I think the time has come for your government to make a choice: you are either the "servant of God" of Romans 13, or you are the "beast from the abyss" of Revelation 13. Unless and until the right choice becomes evident (through the wholehearted and fundamental change of your policy), Christians in South Africa shall be called upon, for the sake of their faith, to resist you as we would the beast of Revelation 13. For the Christian, obedience to God and God's word must be the first priority.

I am aware that the decision to resist the forces of government cannot be an easy one. That is why the synod of the D.R. Mission Church made this so clear last year: "If a Christian is bound by his conscience to follow the way of criticism, which brings him into conflict with the state, then he should obey God more than humans. In this case, however, he must be prepared to accept suffering in the spirit of Christ and his apostles."

Once again, this is not a matter of being brave. Rather, I should like to use this occasion to urge you to realize that peace and salvation, indeed the future of South Africa, do not lie in more "security laws," in more threats, or in an ever-growing defense budget. They lie, rather, in the recognition of the human dignity of all South Africans, in the pursuit of justice, and in respect for the God-given rights of all.

You as whites are not in a position to achieve this on your own. That is why the churches have pleaded for a national convention where the people could be represented by authentic, chosen leadership. We demand the right to have the vote, so that our citizenship in South Africa may become meaningful. Give us the right to express ourselves and our political will. We need to have the opportunity to participate fully and meaningfully in the political processes in South Africa. Is this not the fundamental thing you grant yourself?

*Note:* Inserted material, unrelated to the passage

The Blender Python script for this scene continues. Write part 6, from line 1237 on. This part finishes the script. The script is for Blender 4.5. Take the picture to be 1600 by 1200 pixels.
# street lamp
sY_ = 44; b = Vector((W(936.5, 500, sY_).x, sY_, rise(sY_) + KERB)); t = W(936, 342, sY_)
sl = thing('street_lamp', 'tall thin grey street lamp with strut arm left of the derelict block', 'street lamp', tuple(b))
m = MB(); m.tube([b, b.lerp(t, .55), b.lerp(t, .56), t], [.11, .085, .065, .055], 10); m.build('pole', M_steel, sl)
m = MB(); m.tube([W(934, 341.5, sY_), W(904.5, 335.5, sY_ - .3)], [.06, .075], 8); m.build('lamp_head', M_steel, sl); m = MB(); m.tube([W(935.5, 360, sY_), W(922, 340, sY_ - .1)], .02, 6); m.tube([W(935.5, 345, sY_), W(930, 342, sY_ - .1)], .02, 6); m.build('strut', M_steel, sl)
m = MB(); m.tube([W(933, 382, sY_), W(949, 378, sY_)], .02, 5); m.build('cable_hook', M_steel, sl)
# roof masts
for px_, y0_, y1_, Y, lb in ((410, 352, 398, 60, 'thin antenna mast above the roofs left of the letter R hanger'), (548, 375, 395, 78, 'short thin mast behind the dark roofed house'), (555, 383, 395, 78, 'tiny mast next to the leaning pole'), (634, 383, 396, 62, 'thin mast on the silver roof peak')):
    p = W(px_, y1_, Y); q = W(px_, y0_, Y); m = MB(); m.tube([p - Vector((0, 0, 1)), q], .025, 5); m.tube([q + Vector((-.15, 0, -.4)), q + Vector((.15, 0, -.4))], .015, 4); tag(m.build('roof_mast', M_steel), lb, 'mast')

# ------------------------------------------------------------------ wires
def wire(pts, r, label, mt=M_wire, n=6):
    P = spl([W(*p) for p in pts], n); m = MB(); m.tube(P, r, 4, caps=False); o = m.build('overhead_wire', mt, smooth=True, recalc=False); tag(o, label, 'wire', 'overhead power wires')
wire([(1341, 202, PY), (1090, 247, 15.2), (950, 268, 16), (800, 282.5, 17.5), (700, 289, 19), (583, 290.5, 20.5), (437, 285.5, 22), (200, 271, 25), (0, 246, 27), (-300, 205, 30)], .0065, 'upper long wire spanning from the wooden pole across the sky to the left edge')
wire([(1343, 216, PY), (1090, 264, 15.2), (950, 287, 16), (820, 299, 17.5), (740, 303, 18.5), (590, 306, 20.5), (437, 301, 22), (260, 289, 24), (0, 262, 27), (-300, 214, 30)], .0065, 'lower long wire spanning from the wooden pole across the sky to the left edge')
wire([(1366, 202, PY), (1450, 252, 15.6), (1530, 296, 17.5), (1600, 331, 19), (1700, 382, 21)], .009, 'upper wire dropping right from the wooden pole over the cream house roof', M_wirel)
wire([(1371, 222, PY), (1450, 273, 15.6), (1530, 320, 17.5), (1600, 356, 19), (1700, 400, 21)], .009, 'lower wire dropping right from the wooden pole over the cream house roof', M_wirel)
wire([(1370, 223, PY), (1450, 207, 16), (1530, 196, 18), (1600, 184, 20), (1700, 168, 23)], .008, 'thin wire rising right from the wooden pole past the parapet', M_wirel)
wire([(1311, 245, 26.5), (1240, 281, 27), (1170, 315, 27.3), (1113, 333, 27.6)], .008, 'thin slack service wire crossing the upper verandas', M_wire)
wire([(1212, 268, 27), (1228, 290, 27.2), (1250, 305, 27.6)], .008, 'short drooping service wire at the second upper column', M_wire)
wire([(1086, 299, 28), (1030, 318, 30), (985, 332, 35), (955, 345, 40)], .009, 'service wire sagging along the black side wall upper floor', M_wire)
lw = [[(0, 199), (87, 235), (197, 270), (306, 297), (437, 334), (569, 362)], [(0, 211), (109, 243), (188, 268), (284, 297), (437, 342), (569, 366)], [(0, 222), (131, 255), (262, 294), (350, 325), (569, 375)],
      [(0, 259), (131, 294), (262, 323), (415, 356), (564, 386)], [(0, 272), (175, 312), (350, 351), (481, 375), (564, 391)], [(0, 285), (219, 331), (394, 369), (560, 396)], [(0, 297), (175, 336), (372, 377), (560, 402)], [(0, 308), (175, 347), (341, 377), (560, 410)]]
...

I plead that you make use of the offer and the opportunity to have discussions. Honest negotiation with the intention genuinely to share together in South Africa is always better than to stand against each other as enemies.

I am using this letter as an open witness, and thus will make it available to the press.

I thank you for giving me your time. May God give you wisdom in everything.

Sincerely,

Allan Boesak

Allan Boesak was president of the World Alliance of Reformed Churches, a chaplain at the University of the Western Cape in South Africa, and a Sojourners contributing editor when this article appeared.